SHORT PROBLEM:
Extract every line below that contains the word "picture".

RECORDED DATA:
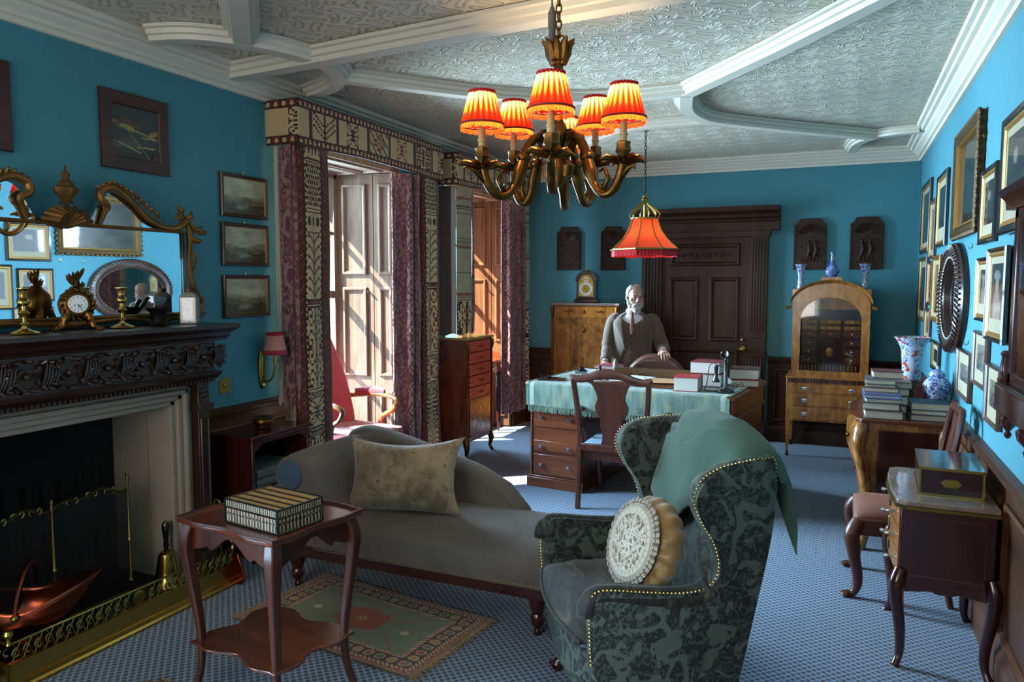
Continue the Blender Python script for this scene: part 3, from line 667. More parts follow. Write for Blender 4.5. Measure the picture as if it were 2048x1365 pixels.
# ------------------------------------------------------------------ picture maker: local frame faces -y, centre at its top back
def art(kind, seed):
    R = random.Random(seed); ox = R.random()*50
    def sepia(u, v):
        sky = mixc(S('#8f8468'), S('#c4b996'), max(0, min(1, .55+.7*nz(u*2.5+ox, v*4, 1)+.3*nz(u*7, v*9, ox))))
        for k, (h0, am, c1, c2) in enumerate(((.50, .16, '#7d7254', '#948868'), (.40, .14, '#574d33', '#7a6d48'), (.26, .10, '#332b1a', '#5c5031'))):
            h = h0+am*nz(u*(2+k)+ox+k*7, k)+.035*nz(u*14+ox, k*3)
            tree = nz(u*5+ox+k*3, 2)*.5+.5
            if k == 2:
                wt_ = max(0, 1-((u-.45-.5*(v-.2)+.1*nz(v*12, ox))/.2)**2-((v-.19)/.1)**2); sky = mixc(sky, S('#a89d7c'), 0)
            if v < h+(.22*max(0, tree-.55)*(1+nz(u*30, v*30)) if k else 0): sky = mixc(S(c1), S(c2), max(0, min(1, .5+.8*nz(u*12+ox, v*16)+.4*nz(u*34, v*34))))
            if k == 2 and v < .3: sky = mixc(sky, S('#9a8f70'), wt_*.8)
        return sky
    def portrait(u, v):
        d = ((u-.5)/.14)**2+((v-.66)/.13)**2; bd = ((u-.5)/.33)**2+((v-.2)/.36)**2
        if d < 1: return mixc(S('#8d8478'), S('#4c443c'), min(1, max(0, d*.6+(u-.5)*2)))
        if bd < 1: return mixc(S('#17130f'), S('#3a322b'), .5+.9*nz(u*8+ox, v*8))
        return mixc(S('#151414'), S('#33302c'), .5+.8*nz(u*3+ox, v*3))
    def dark(u, v): return mixc(S('#0b0d0c'), S('#3a3a2c'), max(0, min(1, .35+.9*nz(u*4+ox, v*5)+.4*nz(u*14, v*14+ox))))
    def engr(u, v):
        a = abs(u-.5)*1.6; f = .5+.6*nz(u*6+ox, v*7)+.25*nz(u*20, v*20+ox)
        return mixc(S('#3b332b'), S('#a99f8b'), max(0, min(1, f+v*.5-.3+(.2 if a > .6 else -.1))))
    def lady(u, v):
        d = ((u-.5)/.13)**2+((v-.62)/.12)**2; hat = ((u-.5)/.27)**2+((v-.78)/.09)**2; bd = ((u-.52)/.3)**2+((v-.2)/.33)**2
        if d < 1: return S('#8f8a82')
        if hat < 1 or bd < 1: return mixc(S('#6a6762'), S('#9a968e'), .5+.9*nz(u*7+ox, v*7))
        return mixc(S('#191817'), S('#34312e'), .5+.7*nz(u*3, v*3+ox))
    return {'sepia': sepia, 'portrait': portrait, 'dark': dark, 'engr': engr, 'lady': lady}[kind]
GOLD = M['giltwood']
M['gold_slip'] = plain('gilt_slip', S('#9a7236'), .42, .6, .2, 60, .2, 200)
M['mount'] = plain('cream_mount', S('#968c72'), .8, 0, .06)
M['blackf'] = plain('black_frame', S('#100c0a'), .3, 0, .2, 20, coat=.4)
M['brownf'] = wood('brown_frame', S('#2a1710'), S('#54352a'), 2, .35, 10, .3)
def picture(label, loc, rz, w, h, fw, kind, seed, outer='blackf', slip=.01, mount=.03, mb=None, lean=0, group=None, t=.022, name='framed_picture', glass=True, res=84):
    r = thing(name, label, 'picture', loc, rz, group); r.rotation_euler = (lean, 0, rz)
    x0, z0, x1, z1 = -w/2, -h/2, w/2, h/2
    b = MB(); rectframe(b, x0, z0, x1, z1, [(0, 0), (0, t*.7), (fw*.2, t), (fw*.7, t*.8), (fw, t*.5), (fw, 0)]); b.box(x0+.003, -.004, z0+.003, x1-.003, 0, z1-.003)
    b.build('frame', M[outer], r, angle=30)
    f = fw
    if slip:
        b = MB(); rectframe(b, x0+f, z0+f, x1-f, z1-f, [(0, 0), (0, t*.7), (slip*.5, t*.75), (slip, t*.4), (slip, 0)]); b.build('gilt_slip', M['gold_slip'], r, angle=30); f += slip
    mb = mount if mb is None else mb
    if mount:
        b = MB(); b.box(x0+f, -.007, z0+f, x1-f, -.003, z1-f); b.build('mount', M['mount'], r)
    a, c = x0+f+mount, x1-f-mount; e, g = z0+f+mb, z1-f-mount; F = art(kind, seed); k = max(12, int(res*(g-e)/max(c-a, .01)))
    b = MB().grid(lambda u, v: (a+(c-a)*u, -.0085, e+(g-e)*v), res, min(k, 110), F); b.build('print', M['vcm'] if glass else M['vc'], r)
    return r
LW = pi/2; RW = -pi/2
G3 = 'landscapes in a column by the curtain'
for nm, z, lb, sd in ((0, 2.115, 'framed sepia lake landscape, topmost of the three beside the curtain', 3), (1, 1.825, 'framed sepia river landscape, middle of the three beside the curtain', 11), (2, 1.515, 'framed sepia landscape with a glowing sky, lowest of the three beside the curtain', 17)):
    p = picture(lb, (XL+.004, 3.525, z), LW, .385, .255, .02, 'sepia', sd, 'brownf', .005, 0, group=G3)
    b = MB(); b.lathe([(0, 0), (.008, 0), (.008, .003), (.004, .006), (0, .007)], 10, (0, -.006, .142)); b.tube([(0, -.004, .125), (0, -.004, .145)], .003, 6); b.build('hanging_ring', M['brassd'], p)
def lacq(u, v):
    if v > .60 and v < .78 and abs((v-.60)-(.16-abs(u-.28)*.6)) < .07 and u < .62 and v < .60+.18-abs(u-.3)*.5: return S('#4d2c16')
    if abs(v-(.66-.22*u)) < .018+.03*(u < .45): return S('#8f7a34')
    if abs(v-(.44+.02*nz(u*9))) < .016 and u > .62: return S('#8f7a34')
    if u > .78 and abs(v-.53-(u-.85)*.4) < .05: return S('#7d6a35')
    if abs(v-(.52-1.05*(u-.33))) < .014 and .3 < u < .85: return S('#6f6330')
    if abs(v-(.28-.3*(u-.1))) < .014 and .1 < u < .6: return S('#9a8438')
    if abs(v-(.24+.05*(u-.6))) < .016 and .52 < u < .9: return S('#8f7a34')
    return mixc(S('#0c0d0b'), S('#1e2018'), .5+.5*nz(u*9, v*9))
def lacquer(label, y, z, w, h):
    r = thing('lacquer_panel', label, 'picture', (XL+.004, y, z), LW, 'lacquer pictures high on the fireplace wall')
    b = MB(); rectframe(b, -w/2, -h/2, w/2, h/2, [(0, 0), (0, .016), (.005, .02), (.06, .02), (.066, .012), (.066, 0)]); b.box(-w/2+.003, -.004, -h/2+.003, w/2-.003, 0, h/2-.003)
    for sx in (-1, 1): b.prism([(sx*(w/2-.06), -h/2+.06), (sx*(w/2-.115), -h/2+.06), (sx*(w/2-.10), -h/2+.10), (sx*(w/2-.06), -h/2+.115)], 'y', -.016, -.008)
    b.build('frame', wood('rosewood_frame', S('#2e1612'), S('#4d2a22'), 0, .4, 12, .2), r, angle=30)
    MB().grid(lambda u, v: ((u-.5)*(w-.13), -.01, (v-.5)*(h-.13)), 60, 60, lacq).build('lacquer_scene', M['vc'], r)
    MB().lathe([(0, 0), (.008, .0), (.004, .012), (0, .014)], 8, (0, -.01, h/2)).build('hook', M['brassd'], r)
lacquer('black and gold lacquer landscape in a brown frame above the fireplace', 2.775, 2.355, .40, .385)
lacquer('dark framed lacquer panel cut by the left edge of the photo', 1.945, 2.355, .40, .385)
# electric switch plate
sw = thing('switch_plate', 'square brass switch plate on the teal wall right of the fireplace', 'switch', (XL, 3.335, .985), LW)
MB().box(-.045, -.004, -.045, .045, 0, .045).build('plate', M['brassd'], sw, bevel=.002)
b = MB(); b.lathe([(0, 0), (.015, 0), (.014, .006), (.008, .008), (.006, .018), (0, .02)], 14); o = b.build('knob', M['brass'], sw); o.rotation_euler = (pi/2, 0, 0); o.location = (0, -.004, 0)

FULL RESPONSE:
Continue the Blender Python script for this scene: part 3, from line 667. More parts follow. Write for Blender 4.5. Measure the picture as if it were 2048x1365 pixels.
# ------------------------------------------------------------------ picture maker: local frame faces -y, centre at its top back
def picture(label, loc, rz, w, h, fw, kind, seed, outer='blackf', slip=.01, mount=.03, mb=None, lean=0, group=None, t=.022, name='framed_picture', glass=True, res=84):
    r = thing(name, label, 'picture', loc, rz, group); r.rotation_euler = (lean, 0, rz)
    p = picture(lb, (XL+.004, 3.525, z), LW, .385, .255, .02, 'sepia', sd, 'brownf', .005, 0, group=G3)
    r = thing('lacquer_panel', label, 'picture', (XL+.004, y, z), LW, 'lacquer pictures high on the fireplace wall')